Saturday, March 08, 2008

Science vs Humanities in the European Renaissance

George Saliba's lecture at Hampshire College went very well, and I will post the video as soon as its available (most likely by the end of the month). Over dinner conversation, one thing really stood out for me and I thought I'll post it here. He was of the opinion that since European Renaissance was defined (and articulated) by humanists and not by scientists, it painted a skewed picture of scientific development of that era. From the literature perspective, Homer is as enjoyable today as he was in the 14th century, and as it was the case amongst the pre-Socratic Greeks. However, sciences don't work that way. As a scientist, you don't really care about some document if it was written a thousand years back. New instruments, observations, and models far superseded scientific texts written by the Greeko-Roman scientists over a thousand years ago. Thus there was a fundamental difference in how humanists were looking at the Greek culture and what scientists were doing. For example, European astronomers, up until the 15th/16th century, were looking for latest developments wherever they could find - and that was mostly in the Islamic lands. Of course, this demand diminished after the 16th century with the thorough maturation of science in Europe.
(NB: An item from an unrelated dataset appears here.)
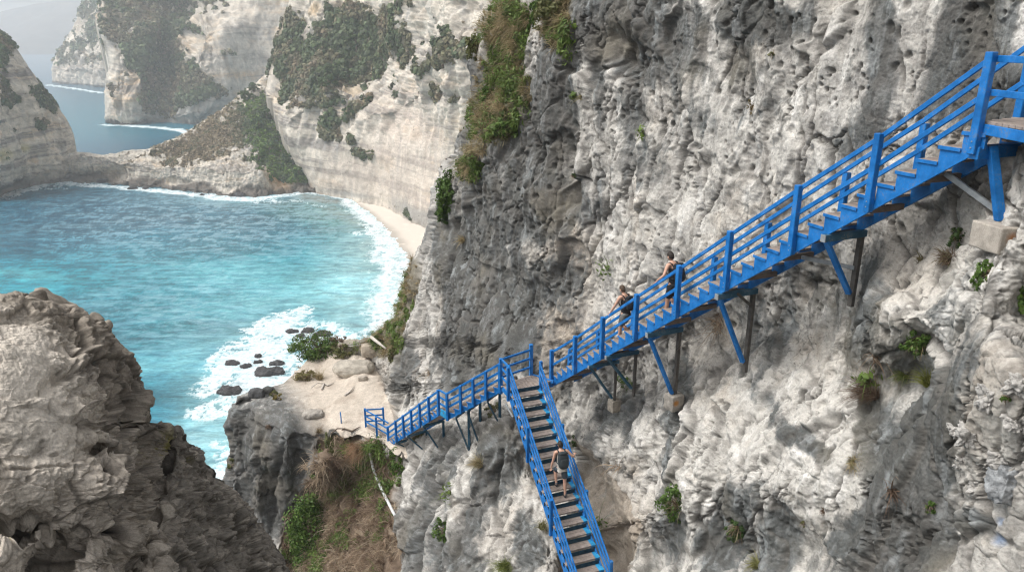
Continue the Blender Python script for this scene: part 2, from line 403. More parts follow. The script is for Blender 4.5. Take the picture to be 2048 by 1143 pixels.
    # directions
    Nn = N.copy()
    D = relief * amp
    # the rock stays out of the way of the stairs
    for P0, Dv, n_, s0, s1, wd in ((A_P0, A_D, A_n, -1.5, 8, 1.15), (B_P0, B_D, B_n, -.5, 3.8, 1.25)):
        L = np.dot(Dv[:2], Dv[:2]); rel = P - P0
        s = np.clip((rel[..., 0] * Dv[0] + rel[..., 1] * Dv[1]) / L, s0, s1)
        q = rel - s[..., None] * Dv
        a = q @ n_
        dz = q[..., 2]
        near = sstep(2.2, 1.0, np.abs(a - wd / 2)) * (dz > -.7) * (dz < 2.4)
        D = np.where(near > 0, D * (1 - near) + np.minimum(D, .05) * near, D)
    P2 = P + Nn * D[..., None]
    P2[..., 2] += sand * (.10 * fbm(P, 2.5, 4, off=51) + .03 * fbm(P, .4, 3, off=5))
    P2[..., 2] += .5 * sand * np.clip(blobs(PX, PY, [(735, 735, 45, 40, 0, 1), (690, 705, 50, 20, 0, 1)]), 0, 1) * (1 + fbm(P, 1.2, 3, off=15))
    return P, P2, N, dict(sand=sand, gully=gully, vegs=vegs, pit=pit, crack=crack, med=med, big=big, flute=flute, wi=wi, right=right, buttress=buttress, ri=ri, bed=bed, cut=cut, alc=ina.astype(float), PX=PX, PY=PY, med2=med2, fe1=fe1, fgate=fgate, relf=(.5 * med + .5 * low * fbm(Q, (.5, .5, 1.5), 5, .62, off=73, ridge=True)))
CRACKS = [([(1140, 352), (1160, 350), (1182, 364), (1196, 400), (1197, 470), (1182, 520), (1165, 560), (1152, 590)], 2.0, .8), ([(1062, 110), (1050, 200), (1044, 300), (1048, 400)], 3, .35),
          ([(1962, 1143), (1985, 1060), (1948, 970), (1935, 900), (1962, 830), (1975, 760)], 3, .8), ([(905, 880), (872, 960), (852, 1050), (832, 1143)], 5, .8), ([(962, 868), (942, 960), (926, 1060), (900, 1143)], 5, .7),
          ([(1002, 900), (990, 1000), (1010, 1100)], 4, .6), ([(800, 900), (792, 1000), (786, 1143)], 7, .8), ([(905, 440), (890, 560), (884, 690)], 3, .5), ([(870, 420), (850, 560), (838, 760)], 3, .4),
          ([(560, 880), (548, 960), (540, 1060)], 5, .6), ([(640, 880), (628, 960)], 4, .4)]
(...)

Humanists of the Renaissance period, in fact, often criticized scientists for adulterating Classical knowledge with Arabic/Islamic influences. Thus, the standard narrative of the Renaissance paints an erroneous picture that the Islamic interlude was merely a vessel for preserving and then passing out ancient Greeko-Roman science to the Europeans. Instead, there is no such thing as preserved Greek science. It had been thoroughly transformed during the intervening centuries and it was the new science that was of any use, not some preserved version of it. This may be common knowledge, but I think this distinction between humanists and scientists is really interesting.

It was included in his lecture, but here is a planetary model of Ibn-al-Shatir from 14th century. It is mathematically equivalent to the one used by Copernicus, nearly 200 years later. Of course, Shatir's model is still geocentric, but it eliminated the pesky problem of the equant. The genius of Copernicus did the rest as he took the gigantic step of removing the Earth from the center. Was Copernicus aware of Shatir's model or is it a coincidence that he used a very similar system? Ah...its not clear, but thats where (intellectual) fights break out. For Saliba's take on it, you can wait for the lecture video, or you can read his Islamic Science and the Making of the European Renaissance.